## WHAT TO WORK ON
Extract only the first line of the listing and every line after it up to and including the one with "for o in list(bpy.data.objects): bpy.data.objects.remove(o)". Omit the pictures.

## PROVIDED DATA
----
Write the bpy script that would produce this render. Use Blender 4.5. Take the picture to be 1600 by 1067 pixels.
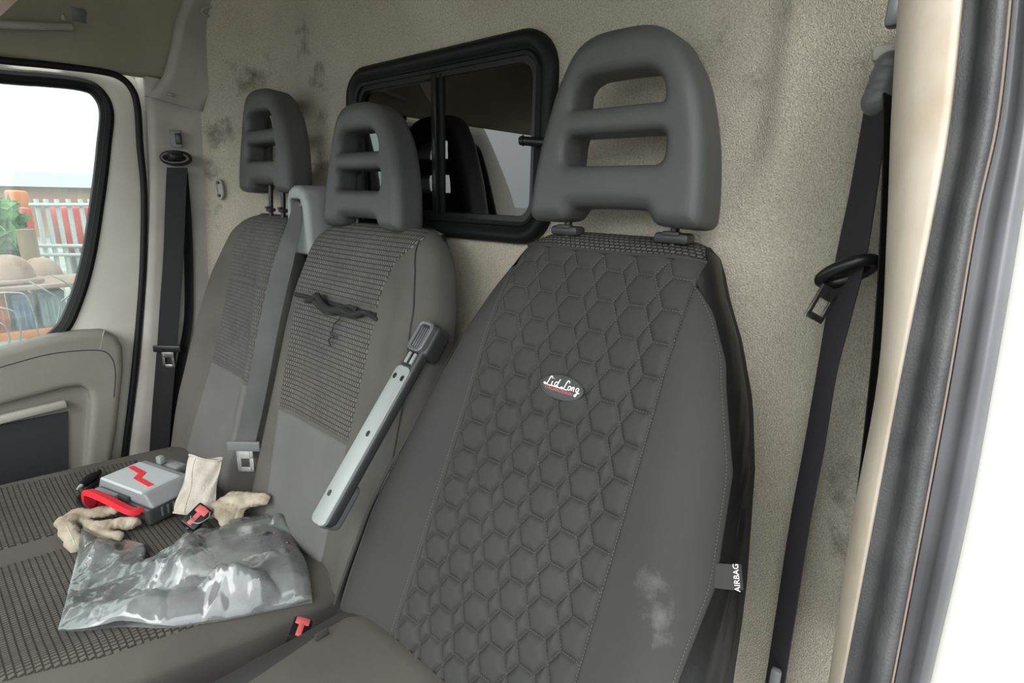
import bpy, bmesh, math, random
import numpy as np
from mathutils import Vector, Matrix
random.seed(4); rng = np.random.default_rng(7)
scene = bpy.context.scene
COL = scene.collection
for o in list(bpy.data.objects): bpy.data.objects.remove(o)

# ------------------------------------------------------------------ camera
CAM = np.array([.94, 0.0, 1.05]); F = 858.77
RIGHT = np.array([.74240017, .66954546, .02347054])
UP = np.array([-.18789899, .17446214, .96656967])
FWD = np.array([-.64306762, .72199158, -.25532764])
cd = bpy.data.cameras.new('camera'); cam = bpy.data.objects.new('camera', cd); COL.objects.link(cam)
cd.sensor_width = 36; cd.lens = F / 1600 * 36; cd.clip_start = .02; cd.clip_end = 300
cam.matrix_world = Matrix([[RIGHT[i], UP[i], -FWD[i], CAM[i]] for i in range(3)] + [[0, 0, 0, 1]])
scene.camera = cam

# ------------------------------------------------------------------ world: overcast sky (brighter towards the zenith)
w = bpy.data.worlds.new('overcast_sky'); scene.world = w; w.use_nodes = True
nt = w.node_tree; nt.nodes.clear()
tc = nt.nodes.new('ShaderNodeTexCoord'); sep = nt.nodes.new('ShaderNodeSeparateXYZ')
ramp = nt.nodes.new('ShaderNodeValToRGB'); bg = nt.nodes.new('ShaderNodeBackground'); wo = nt.nodes.new('ShaderNodeOutputWorld')
nt.links.new(tc.outputs['Generated'], sep.inputs[0]); nt.links.new(sep.outputs['Z'], ramp.inputs[0])
ramp.color_ramp.elements[0].position = 0; ramp.color_ramp.elements[0].color = (.37, .40, .40, 1)
ramp.color_ramp.elements[1].position = 1; ramp.color_ramp.elements[1].color = (.96, 1.0, 1.0, 1)
nt.links.new(ramp.outputs[0], bg.inputs[0]); bg.inputs[1].default_value = 2.5
nt.links.new(bg.outputs[0], wo.inputs[0])
# the brightest part of the cloud cover, ahead of the van and to the driver's side
sd = bpy.data.lights.new('soft_sun', 'SUN'); sd.energy = 2.0; sd.angle = math.radians(60); sd.color = (1, .985, .96)
so = bpy.data.objects.new('soft_sun', sd); COL.objects.link(so)
so.rotation_euler = Vector((-.40, 1.0, -.85)).to_track_quat('-Z', 'Y').to_euler()

vs = scene.view_settings
vs.view_transform = 'Standard'; vs.look = 'None'; vs.gamma = 1; vs.use_curve_mapping = False; vs.exposure = .98

# ------------------------------------------------------------------ helpers
ORG = {}
def sv(u, v, X=None, Y=None, Z=None):
    """survey: where the sight line of a measured mark meets a known plane of the cab"""
    d = FWD + RIGHT * (u - 800) / F - UP * (v - 533.5) / F
    t = (X - CAM[0]) / d[0] if X is not None else (Y - CAM[1]) / d[1] if Y is not None else (Z - CAM[2]) / d[2]
    return CAM + t * d
def setp(o, label=None, cat=None, group=None, kind=None):
    if label: o['label'] = label
    if cat: o['category'] = cat
    if group: o['group'] = group
    if kind: o['kind'] = kind
    return o
def thing(name, loc, label, cat, group=None, kind=None):
    o = bpy.data.objects.new(name, None); COL.objects.link(o); o.location = loc; o.empty_display_size = .05
    ORG[o.name] = np.array(loc, float); return setp(o, label, cat, group, kind)
def link(name, me, parent=None, loc=None, label=None, cat=None, group=None, kind=None):
    o = bpy.data.objects.new(name, me); COL.objects.link(o)
    if parent is not None:
        o.parent = parent; ORG[o.name] = ORG[parent.name]
    else:
        ORG[o.name] = np.array(loc if loc is not None else (0, 0, 0), float); o.location = ORG[o.name]
    return setp(o, label, cat, group, kind)
def mesh(name, V, Fc, mat, parent=None, smooth=True, uv=None, sharp=None, **k):
    V = np.asarray(V, float)
    if parent is None and 'loc' not in k:
        k['loc'] = np.array([V[:, 0].mean(), V[:, 1].mean(), V[:, 2].min()])
    org = ORG[parent.name] if parent is not None else np.array(k['loc'], float)
    me = bpy.data.meshes.new(name); me.from_pydata([tuple(x) for x in V - org], [], [tuple(int(i) for i in f) for f in Fc])
    if uv is not None:
        ul = me.uv_layers.new(name='UVMap'); vi = np.empty(len(me.loops), int); me.loops.foreach_get('vertex_index', vi)
        ul.data.foreach_set('uv', np.asarray(uv, np.float32)[vi].ravel())
    me.materials.append(M[mat]); me.update()
    if smooth:
        me.polygons.foreach_set('use_smooth', [True] * len(me.polygons))
        if sharp: me.set_sharp_from_angle(angle=math.radians(sharp))
    return link(name, me, parent, **k)
class MB:
    """collects pieces of ONE object"""
    def __init__(s): s.V = []; s.F = []
    def add(s, V, Fc):
        n = len(s.V); s.V += [tuple(v) for v in V]; s.F += [tuple(i + n for i in f) for f in Fc]; return s
    def box(s, c, size, R=None, bev=0):
        V, Fc = box_vf(c, size, R, bev); return s.add(V, Fc)
    def tube(s, pts, r, n=8, closed=False):
        V, Fc = tube_vf(pts, r, n, closed); return s.add(V, Fc)
    def build(s, name, mat, parent=None, smooth=True, sharp=40, **k):
        return mesh(name, s.V, s.F, mat, parent, smooth, None, sharp, **k)
def frame(ex, ey=None, ez=None):
    return np.array([ex, ey, ez], float)
def box_vf(c, size, R=None, bev=0):
    bm = bmesh.new(); bmesh.ops.create_cube(bm, size=1)
    for v in bm.verts: v.co = Vector((v.co.x * size[0], v.co.y * size[1], v.co.z * size[2]))
    if bev: bmesh.ops.bevel(bm, geom=bm.edges[:], offset=bev, segments=2, profile=.5, affect='EDGES', clamp_overlap=True)
    V = np.array([v.co[:] for v in bm.verts]); bm.verts.index_update()
    Fc = [[v.index for v in f.verts] for f in bm.faces]; bm.free()
    if R is not None: V = V @ np.asarray(R)      # rows of R = local axes in world
    return V + np.array(c), Fc
def tube_vf(pts, r, n=8, closed=False):
    P = np.array(pts, float); m = len(P); rr = np.broadcast_to(np.array(r, float), (m,))
    T = np.gradient(P, axis=0)
    if closed: T = np.roll(P, -1, 0) - np.roll(P, 1, 0)
    T /= np.linalg.norm(T, axis=1)[:, None] + 1e-12
    a = np.array([0, 0, 1.]) if abs(T[0][2]) < .9 else np.array([1., 0, 0])
    N = np.cross(T[0], a); N /= np.linalg.norm(N); V = []
    for i in range(m):
        N = N - T[i] * (N @ T[i]); N /= np.linalg.norm(N) + 1e-12; B = np.cross(T[i], N)
        for k in range(n):
            t = 2 * math.pi * k / n; V.append(P[i] + rr[i] * (math.cos(t) * N + math.sin(t) * B))
    Fc = []
    for i in range(m if closed else m - 1):
        j = (i + 1) % m
        for k in range(n):
            l = (k + 1) % n; Fc.append((i * n + k, i * n + l, j * n + l, j * n + k))
    if not closed: Fc += [tuple(range(n - 1, -1, -1)), tuple((m - 1) * n + k for k in range(n))]
    return V, Fc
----
## RESPONSE TO THIS TASK
Write the bpy script that would produce this render. Use Blender 4.5. Take the picture to be 1600 by 1067 pixels.
import bpy, bmesh, math, random
import numpy as np
from mathutils import Vector, Matrix
random.seed(4); rng = np.random.default_rng(7)
scene = bpy.context.scene
COL = scene.collection
for o in list(bpy.data.objects): bpy.data.objects.remove(o)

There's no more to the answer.